9/6/13

Mireia me pregunta por qué no podemos bajar a la piscina y yo le digo que Godzilla se ha comido el verano. Ella no conoce al monstruo que quiso tragarse Nueva York de un bocado, pero cuando la persigo por el pasillo diciendo que soy él, sale corriendo y pidiendo que no la coma. ¿Y si fuera verdad? ¿Y si algún malvado confundió la estación meteorológica con una barra gigante de embutido? ¿No confundimos nosotros constantemente todo? Para los que son como Mireia y como yo, la realidad se nos queda siempre corta. Necesitamos creer en agentes desconocidos que planifican nuestra felicidad y nuestra desdicha. Es una religión naif que no obliga a nadie a arrodillarse.

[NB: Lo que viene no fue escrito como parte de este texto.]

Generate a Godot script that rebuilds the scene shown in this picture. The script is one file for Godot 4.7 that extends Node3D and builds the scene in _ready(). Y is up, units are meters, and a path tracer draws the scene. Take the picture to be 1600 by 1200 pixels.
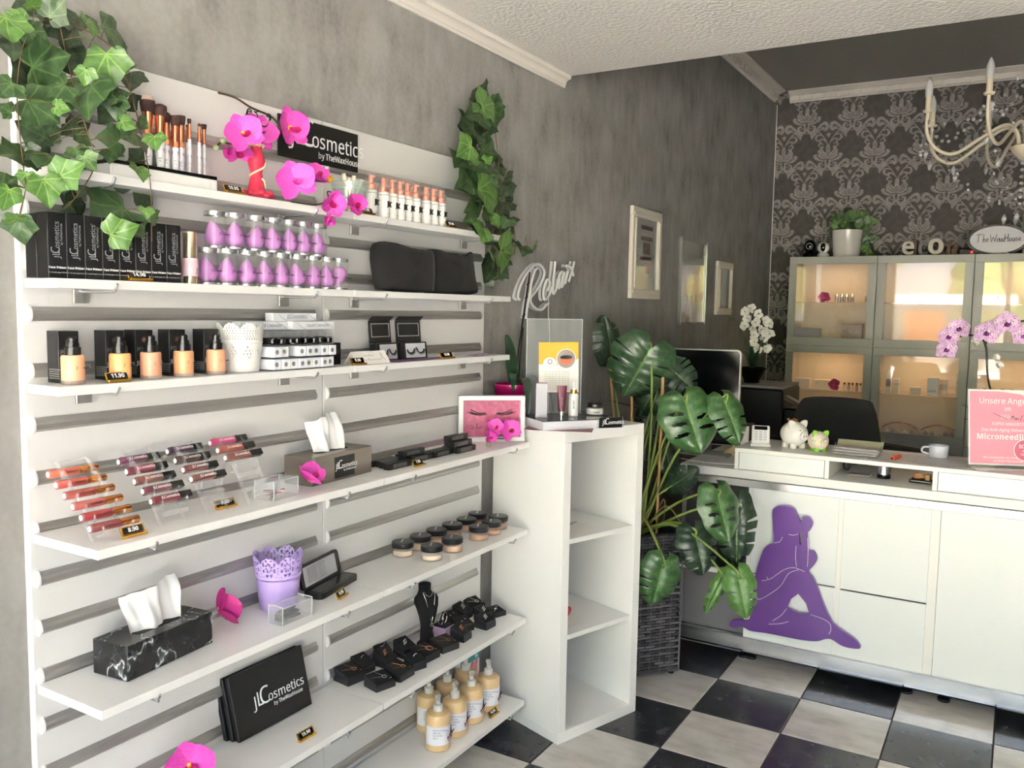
extends Node3D
# A beauty shop corner: a white slat wall of cosmetics along the grey left wall, a reception counter and lit cabinets behind.
var M := {}
var taken := {}
var rng := RandomNumberGenerator.new()
var font: SystemFont
var font_bold: SystemFont
var font_serif: SystemFont

# ---------- naming ----------
func numbered(n: String) -> String:
	if not taken.has(n):
		taken[n] = 0
		return n
	taken[n] += 1
	return "%s_%03d" % [n, taken[n]]

func tag(o: Node, label: String, cat: String, group := "") -> Node:
	o.set_meta("label", label)
	o.set_meta("category", cat)
	if group: o.set_meta("group", group)
	return o

func thing(n: String, label: String, cat: String, at := Vector3.ZERO, turn := 0.0, group := "") -> Node3D:
	var o := Node3D.new()
	o.name = numbered(n)
	add_child(o, true)
	o.position = at
	o.rotation.y = turn
	tag(o, label, cat, group)
	return o

func copy(o: Node3D, label: String, at: Vector3, turn := 0.0) -> Node3D:
	var c: Node3D = o.duplicate()
	var base := String(o.name)
	var re := RegEx.create_from_string("_[0-9]{3}$")
	c.name = numbered(re.sub(base, ""))
	add_child(c, true)
	c.position = at
	c.rotation = Vector3(0, turn, 0)
	c.set_meta("label", label)
	return c

func obj(n: String, s: SurfaceTool, m: Material, par: Node = null) -> MeshInstance3D:
	s.generate_normals()
	return inst(n, s.commit(), m, par)

func inst(n: String, mesh: Mesh, m: Material, par: Node = null) -> MeshInstance3D:
	var o := MeshInstance3D.new()
	o.mesh = mesh
	if m: o.material_override = m
	if par == null or par == self:
		o.name = numbered(n)
		add_child(o, true)
	else:
		o.name = n
		par.add_child(o, true)
	return o

func struct(n: String, s: SurfaceTool, m: Material, par: Node = null) -> MeshInstance3D:
	var o := obj(n, s, m, par)
	if par == null: o.set_meta("kind", "structure")
	return o

# ---------- shapes ----------
func st() -> SurfaceTool:
	var s := SurfaceTool.new()
	s.begin(Mesh.PRIMITIVE_TRIANGLES)
	s.set_smooth_group(-1)
	return s

# corners counter-clockwise seen from outside
func tri(s: SurfaceTool, a: Vector3, b: Vector3, c: Vector3) -> void:
	s.add_vertex(a); s.add_vertex(c); s.add_vertex(b)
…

Por ejemplo, el otro día desayunando sentí temblar la tierra. Primero pensé que era un tren de mercancías que circulaba a deshoras, un convoy fantasma con muchos vagones cisterna de color negro y con calaveras blancas pintadas en los lados. Imaginarlo me estremeció. Después pensé en el monstruo acercándose a la ciudad, quizá cansado del camino y aburrido de lo predecible de su enfado, arrancando los postes de tendido eléctrico como un niño mimado que ya no sabe qué hacer para que su madre le haga caso. Godzilla se parece a mí. La única diferencia es que yo me enfado y escribo. Ambos perseguimos un estado mental utópico, ambos somos excesivamente sentimentales, ambos estamos solos y pensamos que los monstruos son los otros. Ahora solo queda decirle a mi hija que he sido yo el que se ha comido el verano.